In the spring, RT France reporters resumed French news coverage and recordings from their TV studio, according to three former and current employees.
“We were almost back to normal in September,” said Lucas Léger, a current RT France employee and union delegate for Force Ouvrière. Employees were paid throughout the year, he added. There have been no editorial changes since the war started, he said, adding that journalists were harassed online over their work for the channel.
The organization operated with far fewer journalists, having lost dozens of its 100-strong newsroom after Putin’s invasion. “We were aware that information was part of the war itself, so we did not want to be used as war propaganda tools,” the former employee said.
“Most people left for ethical reasons; others thought it would hurt their career,” said Léger. “I’ve stayed because I’m a union delegate.”
Another former employee said they didn’t quit because they needed to pay the bills.
In the fall, lawmakers from the far-right National Rally — including Thierry Mariani, a member of the European Parliament known for his pro-Kremlin statements — started to go back on the air, according to Libération. RT France also reportedly still has a contract with Agence-France Presse and posted job ads on LinkedIn as recently as January, before the December-announced asset freeze kicked in.
In October, the Russian outlet was back in the spotlight after an investigation by radio France Inter showed that the Kremlin-backed channel was easily accessible in France without a VPN via the fringe platform Odysee. The company agreed to remove the Russian channel at the French government’s request. Rumble, another fringe platform hosting RT France, decided instead to block access to French users.
RT France did not acknowledge multiple requests for interviews and did not reply to written questions in time for publication.
Pivot to Africa
Over the past year, content produced by RT France from Paris contributed to the company’s pivot to Africa. In July, Sputnik France’s website reappeared, rebranded as Sputnik Africa.
“Since Russia was ousted from Europe, it’s reinvesting the informational field in Africa, and we must adapt to the consequences,” said a senior French diplomat.
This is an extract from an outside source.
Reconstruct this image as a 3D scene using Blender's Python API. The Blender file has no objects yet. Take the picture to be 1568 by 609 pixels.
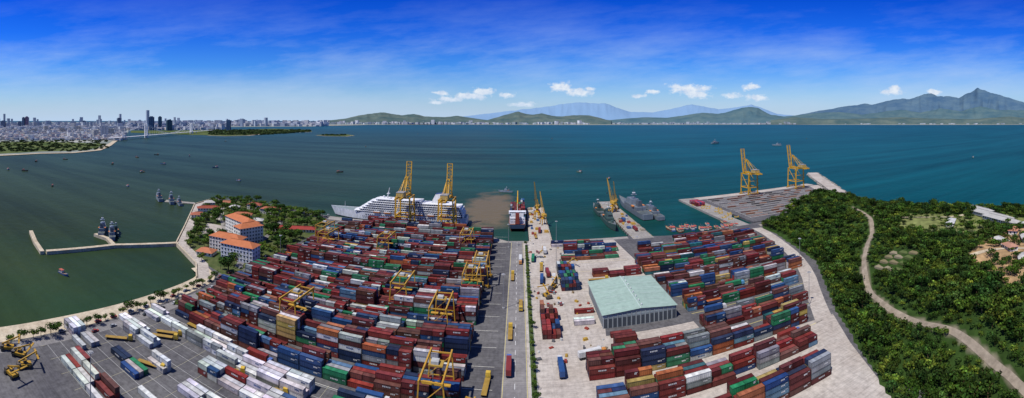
import bpy, math, random
import numpy as np
from mathutils import Vector, Matrix
random.seed(7); rng=np.random.default_rng(7)
scene=bpy.context.scene; COLL=scene.collection
PI=math.pi
# ------------------------------------------------------------------ helpers
# image pixels cast to ground from the camera at (0,0,120): column (1/625 rad), row
def px_to_ground(b,img_y,z=0.0):
    d=(120.0-z)*625.0/(img_y-184.0); t=(b-795.0)/625.0
    return (d*math.sin(t), d*math.cos(t))
def nn(nt,typ,**kw):
    n=nt.nodes.new(typ)
    for k,v in kw.items(): setattr(n,k,v)
    return n
def lk(nt,a,b): nt.links.new(a,b)
def mth(nt,op,a,b=None,c=None,clamp=False):
    n=nn(nt,'ShaderNodeMath',operation=op); n.use_clamp=clamp
    for i,x in enumerate((a,b,c)):
        if x is None: continue
        if isinstance(x,(int,float)): n.inputs[i].default_value=x
        else: lk(nt,x,n.inputs[i])
    return n.outputs[0]
def mixc(nt,f,a,b,blend='MIX'):
    n=nn(nt,'ShaderNodeMix',data_type='RGBA',blend_type=blend)
    for s,x in ((n.inputs[0],f),(n.inputs[6],a),(n.inputs[7],b)):
        if isinstance(x,(int,float)): s.default_value=x
        elif isinstance(x,tuple): s.default_value=(*x[:3],1)
        else: lk(nt,x,s)
    return n.outputs[2]
def ramp(nt,f,stops,interp='LINEAR'):
    n=nn(nt,'ShaderNodeValToRGB'); cr=n.color_ramp; cr.interpolation=interp
    while len(cr.elements)<len(stops): cr.elements.new(0.5)
    for e,(p,c) in zip(cr.elements,stops):
        e.position=p; e.color=(*c,1) if isinstance(c,tuple) else (c,c,c,1)
    lk(nt,f,n.inputs[0]); return n.outputs[0]
def noise(nt,vec,scale,detail=3,rough=.55,typ='3D'):
    n=nn(nt,'ShaderNodeTexNoise'); n.inputs['Scale'].default_value=scale
    n.inputs['Detail'].default_value=detail; n.inputs['Roughness'].default_value=rough
    if vec is not None: lk(nt,vec,n.inputs['Vector'])
    return n.outputs[0]
def scaled(nt,vec,s):
    n=nn(nt,'ShaderNodeVectorMath',operation='MULTIPLY'); lk(nt,vec,n.inputs[0]); n.inputs[1].default_value=s
    return n.outputs[0]
def newmat(name):
    m=bpy.data.materials.new(name); m.use_nodes=True; nt=m.node_tree
    b=nt.nodes['Principled BSDF']; g=nn(nt,'ShaderNodeNewGeometry')
    return m,nt,b,g.outputs['Position']
def spec(b,v): b.inputs['Specular IOR Level'].default_value=v
# ------------------------------------------------------------------ materials
def m_attr(name,rough=.55,grime=.35,sc=.5,metal=0,sp=.4,fine=3.0):
    m,nt,b,P=newmat(name)
    a=nn(nt,'ShaderNodeAttribute',attribute_name='Col')
    n1=noise(nt,scaled(nt,P,(1,1,.35)),sc,4,.6)
    f=ramp(nt,n1,[(.3,1-grime),(.62,1.0)])
    n2=noise(nt,P,fine,2,.6)
    f2=ramp(nt,n2,[(.25,.8),(.7,1.08)])
    c=mixc(nt,1.0,a.outputs['Color'],f,'MULTIPLY'); c=mixc(nt,.6,c,f2,'MULTIPLY')
    lk(nt,c,b.inputs['Base Color']); b.inputs['Roughness'].default_value=rough; b.inputs['Metallic'].default_value=metal; spec(b,sp)
    return m
M_paint=m_attr('weathered_paint',.5,.3,.35)
M_box=m_attr('container_paint',.6,.45,.22,sp=.15)
M_wall=m_attr('plaster_wall',.8,.18,.3,sp=.2)
M_far=m_attr('distant_buildings',.9,.1,.01,sp=.0,fine=.05)
def m_leaf():
    m,nt,b,P=newmat('foliage'); a=nn(nt,'ShaderNodeAttribute',attribute_name='Col')
    n1=ramp(nt,noise(nt,P,.05,4,.6),[(.35,0.0),(.65,1.0)]); c=mixc(nt,n1,(.55,.72,.55),(1.5,1.3,1.0))
    c=mixc(nt,1.0,a.outputs['Color'],c,'MULTIPLY'); lk(nt,c,b.inputs['Base Color'])
    b.inputs['Roughness'].default_value=.7; spec(b,.1)
    return m
M_leaf=m_leaf()
def m_ground(name,c1,c2,sc,stain=.3,streak=True,rough=.9):
    m,nt,b,P=newmat(name)
    c=mixc(nt,ramp(nt,noise(nt,P,sc,6,.65),[(.35,0.0),(.65,1.0)]),c1,c2)
    s=ramp(nt,noise(nt,P,.35,5,.7),[(.35,1-stain),(.6,1.0)])
    c=mixc(nt,1.0,c,s,'MULTIPLY')
    if streak:
        s2=ramp(nt,noise(nt,scaled(nt,P,(.03,1.1,1)),1.0,3,.6),[(.4,.75),(.55,1.0)])
        s3=ramp(nt,noise(nt,scaled(nt,P,(.9,.02,1)),1.0,3,.6),[(.36,.8),(.5,1.0)])
        c=mixc(nt,.6,c,s2,'MULTIPLY'); c=mixc(nt,.5,c,s3,'MULTIPLY')
        br=nn(nt,'ShaderNodeTexBrick'); lk(nt,P,br.inputs['Vector']); br.offset=0
        br.inputs['Scale'].default_value=.12; br.inputs['Color1'].default_value=(1,1,1,1); br.inputs['Color2'].default_value=(.93,.93,.93,1)
        br.inputs['Mortar'].default_value=(.75,.75,.75,1); br.inputs['Mortar Size'].default_value=.008; br.inputs['Row Height'].default_value=1.0; br.inputs['Brick Width'].default_value=1.0
        c=mixc(nt,.4,c,br.outputs[0],'MULTIPLY')
    lk(nt,c,b.inputs['Base Color']); b.inputs['Roughness'].default_value=rough; spec(b,.12)
    return m
M_asph=m_ground('yard_asphalt',(.095,.092,.10),(.16,.155,.155),.03,.35)
M_conc=m_ground('pale_concrete',(.42,.365,.315),(.54,.49,.43),.04,.28)
M_road=m_ground('road_asphalt',(.20,.19,.19),(.28,.265,.255),.05,.25)
M_grey=m_ground('quay_concrete',(.28,.26,.235),(.38,.355,.32),.05,.3)
M_dirt=m_ground('dirt_track',(.23,.19,.14),(.36,.30,.23),.15,.25,False)
M_sand=m_ground('sand',(.44,.36,.25),(.58,.50,.37),.1,.3,False)
M_pgrass=m_ground('park_ground',(.035,.07,.015),(.12,.13,.05),.06,.3,False)
def m_attrground(name):
    m,nt,b,P=newmat(name); a=nn(nt,'ShaderNodeAttribute',attribute_name='Col')
    f=ramp(nt,noise(nt,P,.12,7,.7),[(.3,.6),(.7,1.25)]); c=mixc(nt,1.0,a.outputs['Color'],f,'MULTIPLY')
    lk(nt,c,b.inputs['Base Color']); b.inputs['Roughness'].default_value=.95; spec(b,.1); return m
M_terr=m_attrground('hill_soil')
def m_mount(name,lo,hi,sc,sp=.0):
    m,nt,b,P=newmat(name)
    f=ramp(nt,noise(nt,scaled(nt,P,(1,1,2.5)),sc,7,.65),[(.35,0.0),(.68,1.0)])
    c=mixc(nt,f,lo,hi); lk(nt,c,b.inputs['Base Color']); b.inputs['Roughness'].default_value=1; spec(b,sp); return m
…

In September 2021, RT France launched a talk show called “Africonnect,” which claims to tell stories about African countries from their citizens’ perspectives. After the EU sanctions in March, the show stopped broadcasting for a few months but resumed in June, according to the show’s webpage.
A partnership with Afrique Média — a Cameroon-based pan-African web TV — was announced last year with the slogan: “The end of Western propaganda lies.”
One episode posted online this week — and also livestreamed on Afrique Média — was titled, “Media in Africa: the end of the Western monopoly?” For about 30 minutes, the host and guests lambasted Western outlets — including France’s state-owned France 24 and Radio France Internationale — arguing that propaganda accusations against RT are unfounded.
According to Maxime Audinet, a research fellow at the French Ministry of Armed Forces’ Institute for Strategic Research, RT France will at some point be operated from Russia.
“The French-speaking site will continue to exist, powered from Moscow, and will try to develop in the Maghreb and francophone sub-Saharan Africa,” he said.
“They are no longer subject to media regulators like [France’s] Arcom and [the United Kingdom’s] Ofcom, and therefore can be much more uninhibited.”